Church of the Witches
The native religion of Orathos's witch-council — the "just over a dozen" witches (variously the Twelve or the Thirteen) who traditionally vote the island's ruler, including the named Witch of the Lake (Session 25). Worship treats the witches not as a market of gods to be appraised but as mysteries "to discover, learn and understand"; the creed runs "the witches are the island and the island is the witches." Three crones are said to have birthed the original witches; the witches' forms vary (one or two are believed to have wings). A village church holds a central stone statue worshipping all thirteen equally, ringed by wood carvings of a handful of locally-favoured domains (e.g. a Life Witch for those opposed to all killing).
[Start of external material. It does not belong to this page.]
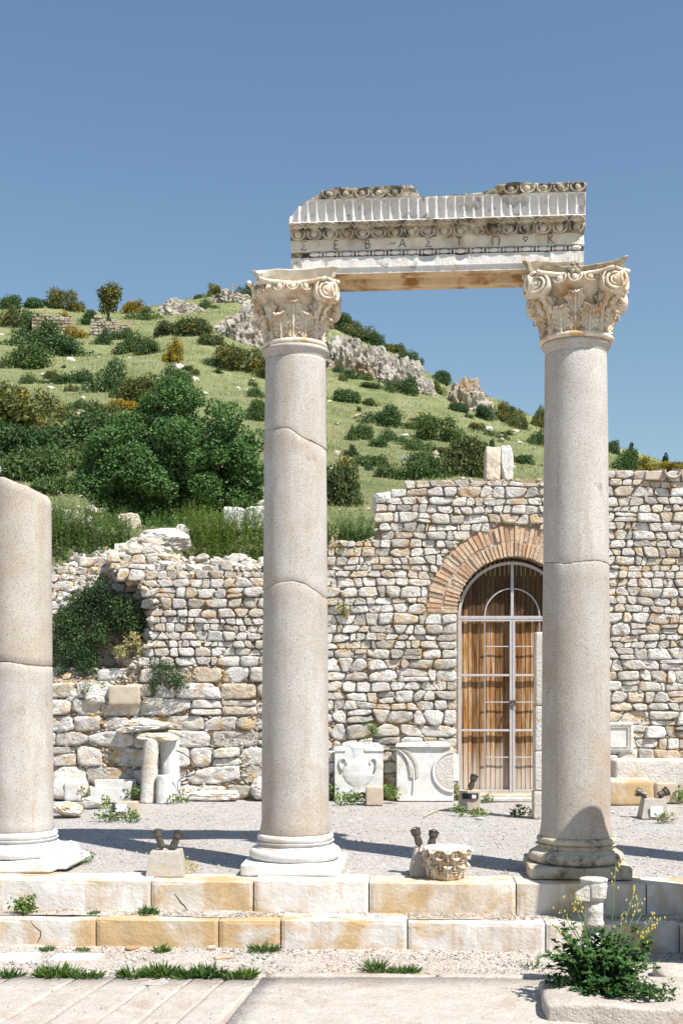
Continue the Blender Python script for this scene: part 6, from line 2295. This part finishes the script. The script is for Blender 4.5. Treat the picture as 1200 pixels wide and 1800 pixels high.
wall_shrub('dark shrub hanging in the wall hollow near the broken stones', 214, 1128, 92, 78, YW + 0.30, 5, M['ivy'])
wall_shrub('dark shrub in the wall hollow beside the broken column', 118, 1155, 80, 80, YW + 0.38, 7, M['ivy'])
wall_shrub('lowest dark shrub in the wall hollow above the white stones', 135, 1180, 70, 56, YW + 0.20, 9, M['ivy'])
wall_shrub('small green shrub sprouting from the wall above the leaning pillars', 296, 1212, 56, 64, YW - 0.12, 11, M['ivy'], 0.045)
wall_shrub('tiny sprig on the wall above the rounded boulder', 150, 1222, 22, 26, YW - 0.10, 13, M['weed'], 0.035)
wall_shrub('tiny sprig beside the wall shrub over the pale block', 270, 1222, 20, 26, YW - 0.10, 15, M['ivy'], 0.035)
wall_shrub('dry grassy tuft in a hole of the arched wall beside the column', 602, 1082, 24, 30, YW - 0.06, 17, M['drygrass'], 0.06)
wall_shrub('small tuft of weed growing above the vase slab', 656, 1296, 30, 26, YW - 0.24, 19, M['weed'], 0.04)
wall_shrub('yellowish tuft on the arched wall beside the column top', 588, 975, 22, 46, YW - 0.02, 21, M['drygrass'], 0.06)
wall_shrub('dry pale shrub at the edge of the wall hollow', 232, 1155, 44, 46, YW + 0.06, 23, M['drygrass'], 0.07)
# weeds at the wall foot
def foot_weed(label, px, pyb, w, h, seed, mat, leaf=0.045, dist=None):
    d = dist or min(F * EYE / (pyb - HY), YW - 0.2)
    p0 = Vector(((px - HX) / F * d, d, 0.0))
    s = d / F
    W, H = w * s, h * s
    r = np.random.default_rng(seed)
    cl = [(r.uniform(-0.5, 0.5) * W, r.uniform(-0.12, 0.12), r.uniform(0.15, 0.75) * H, r.uniform(0.05, 0.10)) for _ in range(max(5, int(w * h / 70)))]
    V_, F_ = crown(r, cl, 4200, leaf, 0.8, up=0.5, ragged=0.6)
    V_[:, 2] = np.maximum(V_[:, 2], 0.0)
    o = linkobj('ground_weed', np_mesh('ground_weed', V_, F_), mat, None, p0)
    tag(o, label, 'weed', 'weeds at the foot of the wall', 'stuff')
foot_weed('green weed between the central column and the vase slab', 584, 1405, 26, 34, 1, M['weed'])
foot_weed('low green weed under the vase slab', 622, 1414, 56, 24, 2, M['weed'])
foot_weed('green weed between the vase slab and the palm slab', 684, 1412, 26, 38, 3, M['weed'])
foot_weed('green weed between the palm slab and the door', 800, 1404, 16, 26, 4, M['weed'])
foot_weed('green weed at the right edge beside the tan block', 1192, 1412, 24, 34, 5, M['weed'])
foot_weed('grassy weed growing around the hollow floodlight block', 830, 1434, 48, 12, 6, M['weed'])
foot_weed('small weed in front of the threshold', 852, 1410, 20, 8, 7, M['weed'])
foot_weed('weed in the shadow beside the marble post', 922, 1434, 40, 14, 8, M['ivy'])
foot_weed('wide grassy weed before the low floodlight', 208, 1444, 68, 14, 9, M['weed'])
foot_weed('leafy weed beside the stone trough', 232, 1410, 20, 40, 10, M['weed'])
foot_weed('small weed before the drum fragment', 182, 1420, 18, 22, 11, M['weed'])
foot_weed('pale weed at the foot of the leaning pillars', 312, 1412, 26, 18, 12, M['weed'])
foot_weed('weed left of the stone trough', 148, 1406, 26, 26, 13, M['weed'])
foot_weed('dry weed under the plate of the right floodlight', 1166, 1446, 22, 14, 14, M['drygrass'])
foot_weed('small green sprig right of the broken column base', 148, 1516, 16, 10, 15, M['weed'], 0.03)
foot_weed('dry sprig right of the twin floodlight foot', 335, 1530, 30, 12, 16, M['drygrass'], 0.03)

# ------------------------------------------------------------------ tufts along the steps and the street
def tuft(label, px, py, w, h, seed, mat, zg, wid=0.010, n=None, spread=0.75):
    d = F * (EYE - zg) / (py - HY)
    x = (px - HX) / F * d
    s = d / F
    o = blades('grass_tuft', label, [(x, d, w * s * 0.42, 0.06)], n or int(40 + w * 2.2), (h * s * 0.5, h * s * 1.15), wid, mat, seed, lambda a, b: zg, 'thing', 'grass tuft', spread)
    o['group'] = 'tufts of grass on steps and street'
ZV = -0.522
tuft('grass tuft at the kerb, first from the left edge', 18, 1716, 50, 22, 1, M['grass'], ZV, 0.006)
tuft('wide dark grass tuft at the kerb below the white slab', 100, 1716, 80, 34, 2, M['grass'], ZV, 0.009)
tuft('flat grass tuft at the kerb right of the wide dark one', 155, 1718, 60, 22, 3, M['grass'], ZV, 0.006)
tuft('leafy tuft starting the long green row at the kerb', 232, 1716, 46, 26, 4, M['grass'], ZV, 0.011)
tuft('tallest leafy tuft of the long green row at the kerb', 285, 1716, 62, 34, 5, M['grass'], ZV, 0.012)
tuft('leafy tuft in the middle of the long green row', 322, 1717, 40, 24, 6, M['grass'], ZV, 0.011)
tuft('broad leafy tuft right of the row centre', 366, 1716, 56, 32, 7, M['grass'], ZV, 0.012)
tuft('leafy tuft next to last in the long green row', 405, 1719, 30, 18, 8, M['grass'], ZV, 0.010)
tuft('last leafy tuft of the row, with a pale gap before it', 432, 1717, 36, 28, 9, M['grass'], ZV, 0.010)
tuft('pale grass tuft in the gravel before the capital fragment', 660, 1708, 40, 40, 10, M['grass'], ZV, 0.005)
tuft('low grass tuft right of the pale one in the gravel', 708, 1710, 60, 24, 11, M['grass'], ZV, 0.007)
tuft('small grass tuft under the lower step below the leafy row', 284, 1672, 30, 20, 12, M['grass'], ZV, 0.007)
tuft('spiky grass tuft under the joint of the lower step', 464, 1672, 56, 26, 13, M['grass'], ZV, 0.006)
tuft('small tuft under the cracked lower step block', 83, 1670, 24, 14, 14, M['grass'], ZV, 0.006)
tuft('tiny tuft beside the cracked block under the lower step', 146, 1670, 26, 10, 15, M['grass'], ZV, 0.006)
tuft('green tuft on the tread under the orange stained block', 262, 1606, 34, 20, 16, M['grass'], -0.275, 0.007)
tuft('thin tuft on the tread left of the orange stained block', 166, 1606, 20, 10, 17, M['grass'], -0.275, 0.005)
tuft('slender pale leaves in the gravel left of the big plant', 935, 1700, 50, 26, 18, M['grass'], ZV, 0.006, 26, 1.3)
# round little herb on the step, far left
d = F * (EYE + 0.275) / (1606 - HY)
s = d / F
r = np.random.default_rng(61)
cl = [(r.normal() * 12 * s, r.uniform(-0.03, 0.05), abs(r.normal()) * 12 * s + 5 * s, r.uniform(0.03, 0.055)) for _ in range(26)]
V_, F_ = crown(r, cl, 9000, 0.030, 0.9, up=0.6, ragged=0.5)
V_[:, 2] = np.maximum(V_[:, 2], 0)
o = linkobj('herb_bush', np_mesh('herb_bush', V_, F_), M['grass'], None, ((42 - HX) * s, d, -0.275))
tag(o, 'round bright green herb on the tread at the far left', 'herb')

# ------------------------------------------------------------------ the leafy plant in the foreground
pl = thing('leafy_plant', 'big dark leafy plant with yellow flower stalks growing by the marble post', 'plant', (P(1065, 1750, 9.30).x, 9.30, ZS + 0.06))
r = np.random.default_rng(17)
Cs, Ds, Ns, Ls = [], [], [], []
stalks = MB()
blos = MB()
for k in range(96):
    a = r.uniform(0, 2 * PI)
    spread = r.uniform(0.05, 0.44)
    h = r.uniform(0.16, 0.50) * (1.10 - spread * 0.7)
    if math.sin(a) < 0:
        h *= 0.75
    if abs(math.cos(a)) > 0.6 and spread > 0.25:
        h *= 1.35
    tip = Vector((math.cos(a) * spread * 1.12, math.sin(a) * spread * 0.75, h))
    root = Vector((math.cos(a) * 0.16 * r.random() - 0.02, math.sin(a) * 0.10 * r.random(), 0))
    midp = root.lerp(tip, 0.5) + Vector((0, 0, 0.08))
    stalks.tube([root, midp, tip], [0.006, 0.005, 0.002], 5)
    m_ = 26
    t = r.uniform(0.10, 1.0, m_)
    for q in t:
        c = root.lerp(midp, q * 2) if q < 0.5 else midp.lerp(tip, q * 2 - 1)
        an = r.uniform(0, 2 * PI)
        dd = Vector((math.cos(an), math.sin(an), r.uniform(-0.35, 0.7)))
        Cs.append(c)
        Ds.append(dd)
        Ns.append(Vector((-dd.x * 0.4, -dd.y * 0.4 - 0.3, 1.0)))
        Ls.append(r.uniform(0.045, 0.105) * (1.15 - 0.55 * q))
L = np.array(Ls)
V_, F_ = leaf_cloud(np.array([tuple(c) for c in Cs]), np.array([tuple(c) for c in Ds]), np.array([tuple(c) for c in Ns]), L, L * 0.34, 0.3, True)
V_[:, 2] = np.maximum(V_[:, 2], 0.0)
linkobj('foliage', np_mesh('foliage', V_, F_), M['plantleaf'], pl)
# long bare flower stalks with small yellow heads
for (ex, ey, ez) in ((0.06, -0.05, 0.98), (-0.27, 0.0, 0.74), (-0.34, 0.05, 0.62), (-0.20, 0.08, 0.72), (0.22, 0.0, 0.80), (0.27, 0.05, 0.70), (0.36, 0.0, 0.60), (0.42, 0.05, 0.56), (0.14, 0.06, 0.60), (-0.40, 0.0, 0.52), (0.30, -0.04, 0.50)):
    pts = [(ex * 0.2, ey, 0.15), (ex * 0.55, ey, ez * 0.6), (ex, ey, ez)]
    stalks.tube(pts, [0.005, 0.004, 0.0025], 5)
    for q in range(9):
        c = Vector(pts[1]).lerp(Vector(pts[2]), 0.55 + 0.45 * q / 8)
        c += Vector((r.normal() * 0.020, r.normal() * 0.020, r.normal() * 0.01))
        blos.ball(c, (0.006, 0.006, 0.011), 5, 4)
stalks.build('stalks', M['stalk'], pl, smooth=True)
blos.build('blossoms', M['blossom'], pl)
foot_ = weeds('weeds', 'low creeping leaves on the edge block under the leafy plant', [(pl.location.x + 0.02, 9.12, 0.30, 0.14), (pl.location.x + 0.22, 9.05, 0.24, 0.16), (pl.location.x - 0.3, 9.35, 0.16, 0.14)], 170, (0.05, 0.16), 0.06, M['plantleaf'], 12, 0.0, lambda a, b: ZS + 0.10, 0.5, 12)

# ------------------------------------------------------------------ loose gravel
r = np.random.default_rng(71)
base = np.array([(1, 0, 0), (-1, 0, 0), (0, 1, 0), (0, -1, 0), (0, 0, 1), (0, 0, -1)], float)
tri = np.array([(0, 2, 4), (2, 1, 4), (1, 3, 4), (3, 0, 4), (2, 0, 5), (1, 2, 5), (3, 1, 5), (0, 3, 5)])
def pebbles(label, n, u0, u1, v0, v1, z, smin, smax, power=2.5, mat=None):
    u, v = r.uniform(u0, u1, n), r.uniform(v0, v1, n)
    cs, sn = math.cos(SPHI), math.sin(SPHI)
    C = np.stack([SO[0] + u * cs + v * sn, SO[1] - u * sn + v * cs, np.full(n, z)], 1)
    s = smin + (smax - smin) * r.random(n) ** power
    Vv = base[None] * s[:, None, None] * r.uniform(0.6, 1.25, (n, 6, 1)) * np.array((1.15, 1.0, 0.7))
    an = r.uniform(0, 2 * PI, n)
    c, q = np.cos(an)[:, None], np.sin(an)[:, None]
    Vv = np.stack([Vv[..., 0] * c - Vv[..., 1] * q, Vv[..., 0] * q + Vv[..., 1] * c, Vv[..., 2]], -1) + C[:, None, :]
    Fv = tri[None] + (np.arange(n) * 6)[:, None, None]
    o = linkobj('gravel', np_mesh('gravel', Vv.reshape(-1, 3), Fv.reshape(-1, 3)), mat or M['gravel_bits'])
    tag(o, label, 'gravel', None, 'stuff')
pebbles('loose gravel scattered over the terrace', 13000, -5.5, 5.5, 0.42, 7.0, -0.008, 0.005, 0.020, 5)
pebbles('loose gravel on the tread between the steps', 4200, -4.5, 4.5, -0.24, 0.0, -0.277, 0.005, 0.015, 2.5, M['verge_bits'])
pebbles('loose gravel on the verge below the steps', 7000, -4.5, 4.5, -1.35, -0.41, -0.522, 0.004, 0.017, 4, M['verge_bits'])
pebbles('grit and crumbs strewn over the street slabs', 900, -4.0, 3.0, -3.2, -1.5, ZS + 0.004, 0.003, 0.010, 4, M['verge_bits'])
# a few brick chips and bigger stones lying on the verge
for i, (px, py, w, h, lab, mt) in enumerate(((480, 1668, 22, 8, 'small rusty stone on the gravel below the lower step joint', 'tan_block'), (392, 1684, 34, 7, 'flat rusty tile shard lying on the gravel', 'brick'), (232, 1667, 26, 6, 'flat brown shard under the lower step', 'brick'), (372, 1668, 16, 9, 'small ochre stone at the foot of the step joint', 'tan_block'), (816, 1666, 12, 8, 'small red stone chip on the gravel before the right steps', 'brick'), (735, 1553, 0, 0, None, None), (1068, 1428, 20, 5, 'flat white chip on the gravel beside the right column', 'marble_clean'), (842, 1440, 14, 6, 'white chip on the gravel near the hollow block', 'marble_clean'))):
    if not lab:
        continue
    zg = ZV if py > 1600 else 0.0
    d = F * (EYE - zg) / (py - HY)
    s = d / F
    o = linkobj('stone_chip', rock_block(w * s, 0.08, h * s * 0.8, i * 7, 0.008, 3, 0.2, 12.0), M[mt], None, ((px - HX) * s, d, zg - 0.006))
    o.rotation_euler = (0, 0, i * 0.5)
    tag(o, lab, 'stone chip')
To outsiders the locals are dismissive of "witch lovers."
So far the party's group has met no witches in person; the parallel "red" group has met three (one sent them to a second, and they summoned a third).
Session 32
- The party visits the Ponterford church in the town square (the biggest building, by the marketplace and pyre), staffed by a horse-folk witch-priestess — wide witch's hat, white cloth-wrapped forearms, prayer beads, a witch's holy symbol, and running red mascara.
- She explains the religion to Silithane and Lash, and strikes the arc's central bargain: she knows things about The Snatcher but will not help until the party proves its good intentions through deeds, having watched too many adventuring groups burn a building and die on the guards' spears.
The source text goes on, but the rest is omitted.